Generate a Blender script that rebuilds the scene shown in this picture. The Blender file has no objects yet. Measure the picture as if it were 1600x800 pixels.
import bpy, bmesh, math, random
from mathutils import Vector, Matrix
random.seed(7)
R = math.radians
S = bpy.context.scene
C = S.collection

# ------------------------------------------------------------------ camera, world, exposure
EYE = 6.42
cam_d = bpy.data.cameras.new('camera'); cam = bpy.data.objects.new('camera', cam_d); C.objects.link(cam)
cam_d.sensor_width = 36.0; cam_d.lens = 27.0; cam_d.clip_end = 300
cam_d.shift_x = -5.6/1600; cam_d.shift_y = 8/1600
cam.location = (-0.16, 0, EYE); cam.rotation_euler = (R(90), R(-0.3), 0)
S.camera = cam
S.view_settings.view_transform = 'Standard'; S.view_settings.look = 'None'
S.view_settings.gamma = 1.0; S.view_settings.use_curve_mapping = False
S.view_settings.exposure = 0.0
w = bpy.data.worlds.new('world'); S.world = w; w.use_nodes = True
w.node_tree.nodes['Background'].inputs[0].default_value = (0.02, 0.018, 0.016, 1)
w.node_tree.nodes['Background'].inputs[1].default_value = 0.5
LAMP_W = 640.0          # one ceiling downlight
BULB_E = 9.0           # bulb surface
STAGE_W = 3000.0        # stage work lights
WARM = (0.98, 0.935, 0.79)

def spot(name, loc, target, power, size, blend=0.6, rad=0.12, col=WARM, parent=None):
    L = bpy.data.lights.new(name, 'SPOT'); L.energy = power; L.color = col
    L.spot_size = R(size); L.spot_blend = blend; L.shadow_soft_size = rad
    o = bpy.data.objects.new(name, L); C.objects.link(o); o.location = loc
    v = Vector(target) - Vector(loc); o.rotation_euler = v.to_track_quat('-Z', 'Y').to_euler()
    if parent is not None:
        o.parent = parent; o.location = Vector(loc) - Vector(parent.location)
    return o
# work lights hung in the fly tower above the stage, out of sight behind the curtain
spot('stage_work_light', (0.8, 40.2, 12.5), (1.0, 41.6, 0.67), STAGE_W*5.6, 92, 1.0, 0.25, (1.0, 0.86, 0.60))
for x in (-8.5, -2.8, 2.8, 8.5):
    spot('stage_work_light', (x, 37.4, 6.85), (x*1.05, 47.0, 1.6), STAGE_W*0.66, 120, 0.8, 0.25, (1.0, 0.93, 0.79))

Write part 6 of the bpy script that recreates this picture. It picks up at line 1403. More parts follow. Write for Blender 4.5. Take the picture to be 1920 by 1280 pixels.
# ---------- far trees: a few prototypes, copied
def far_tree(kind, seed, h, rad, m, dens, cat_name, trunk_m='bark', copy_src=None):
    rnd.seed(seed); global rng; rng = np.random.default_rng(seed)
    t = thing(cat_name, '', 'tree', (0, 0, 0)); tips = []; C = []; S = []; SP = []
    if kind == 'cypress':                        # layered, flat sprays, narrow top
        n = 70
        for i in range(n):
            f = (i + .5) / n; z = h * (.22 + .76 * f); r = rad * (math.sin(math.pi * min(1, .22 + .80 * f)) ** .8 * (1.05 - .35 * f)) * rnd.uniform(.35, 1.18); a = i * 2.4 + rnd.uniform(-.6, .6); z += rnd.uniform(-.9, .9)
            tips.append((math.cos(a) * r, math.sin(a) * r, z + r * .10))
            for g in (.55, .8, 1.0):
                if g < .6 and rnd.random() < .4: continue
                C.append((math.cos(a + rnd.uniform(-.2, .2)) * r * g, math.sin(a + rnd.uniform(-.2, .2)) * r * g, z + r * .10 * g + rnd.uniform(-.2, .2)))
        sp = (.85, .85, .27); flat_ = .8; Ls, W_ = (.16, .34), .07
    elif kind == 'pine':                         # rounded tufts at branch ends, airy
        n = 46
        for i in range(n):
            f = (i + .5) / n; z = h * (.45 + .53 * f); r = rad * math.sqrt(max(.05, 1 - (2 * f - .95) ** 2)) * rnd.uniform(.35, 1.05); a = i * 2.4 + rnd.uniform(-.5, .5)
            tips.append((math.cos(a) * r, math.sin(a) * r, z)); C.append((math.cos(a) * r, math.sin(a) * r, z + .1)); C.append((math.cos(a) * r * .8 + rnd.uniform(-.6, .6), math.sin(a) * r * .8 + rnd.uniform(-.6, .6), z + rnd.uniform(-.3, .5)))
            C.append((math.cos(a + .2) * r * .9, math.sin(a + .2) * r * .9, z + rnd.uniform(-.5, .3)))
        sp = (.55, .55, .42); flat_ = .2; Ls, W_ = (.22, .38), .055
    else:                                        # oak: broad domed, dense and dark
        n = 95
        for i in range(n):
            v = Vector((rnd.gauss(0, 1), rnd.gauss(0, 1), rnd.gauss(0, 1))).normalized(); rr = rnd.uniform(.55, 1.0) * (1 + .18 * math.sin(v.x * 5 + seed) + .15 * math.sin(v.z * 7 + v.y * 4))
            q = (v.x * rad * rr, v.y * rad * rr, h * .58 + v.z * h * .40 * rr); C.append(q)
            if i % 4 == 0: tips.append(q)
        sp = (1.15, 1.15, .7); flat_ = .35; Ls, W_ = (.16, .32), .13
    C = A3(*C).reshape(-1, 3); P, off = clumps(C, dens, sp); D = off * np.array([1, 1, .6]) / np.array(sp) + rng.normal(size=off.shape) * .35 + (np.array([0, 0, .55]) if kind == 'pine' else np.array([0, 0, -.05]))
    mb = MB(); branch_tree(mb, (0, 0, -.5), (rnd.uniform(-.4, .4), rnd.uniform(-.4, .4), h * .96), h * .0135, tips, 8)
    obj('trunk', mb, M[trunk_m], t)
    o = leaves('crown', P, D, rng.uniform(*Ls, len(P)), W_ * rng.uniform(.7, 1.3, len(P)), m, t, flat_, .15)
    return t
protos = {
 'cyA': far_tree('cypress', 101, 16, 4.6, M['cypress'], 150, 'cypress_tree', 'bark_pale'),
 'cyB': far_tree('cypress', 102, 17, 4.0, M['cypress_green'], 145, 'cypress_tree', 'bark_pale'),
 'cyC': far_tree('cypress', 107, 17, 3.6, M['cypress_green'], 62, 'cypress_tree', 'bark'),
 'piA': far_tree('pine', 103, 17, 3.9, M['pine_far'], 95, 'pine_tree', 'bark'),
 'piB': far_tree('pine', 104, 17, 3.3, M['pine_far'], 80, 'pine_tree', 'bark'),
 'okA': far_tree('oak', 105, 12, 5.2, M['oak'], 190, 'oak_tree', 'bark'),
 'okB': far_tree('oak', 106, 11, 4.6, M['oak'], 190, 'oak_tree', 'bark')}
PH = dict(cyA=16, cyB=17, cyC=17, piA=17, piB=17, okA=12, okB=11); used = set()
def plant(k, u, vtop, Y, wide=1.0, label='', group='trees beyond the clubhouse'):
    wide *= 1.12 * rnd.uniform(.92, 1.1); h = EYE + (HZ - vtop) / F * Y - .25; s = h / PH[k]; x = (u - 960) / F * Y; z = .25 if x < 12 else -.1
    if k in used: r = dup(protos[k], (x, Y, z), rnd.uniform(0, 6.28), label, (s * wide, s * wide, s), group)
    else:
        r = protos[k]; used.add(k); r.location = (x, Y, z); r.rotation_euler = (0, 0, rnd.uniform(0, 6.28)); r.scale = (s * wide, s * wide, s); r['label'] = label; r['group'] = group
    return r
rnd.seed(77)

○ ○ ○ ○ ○

> Direction: The lines to return begin at the first line of the records and end at the line holding "C = S.collection"; please return them exactly, including both, and nothing beyond.

> Output:
Generate a Blender script that rebuilds the scene shown in this picture. The Blender file has no objects yet. Measure the picture as if it were 1600x800 pixels.
import bpy, bmesh, math, random
from mathutils import Vector, Matrix
random.seed(7)
R = math.radians
S = bpy.context.scene
C = S.collection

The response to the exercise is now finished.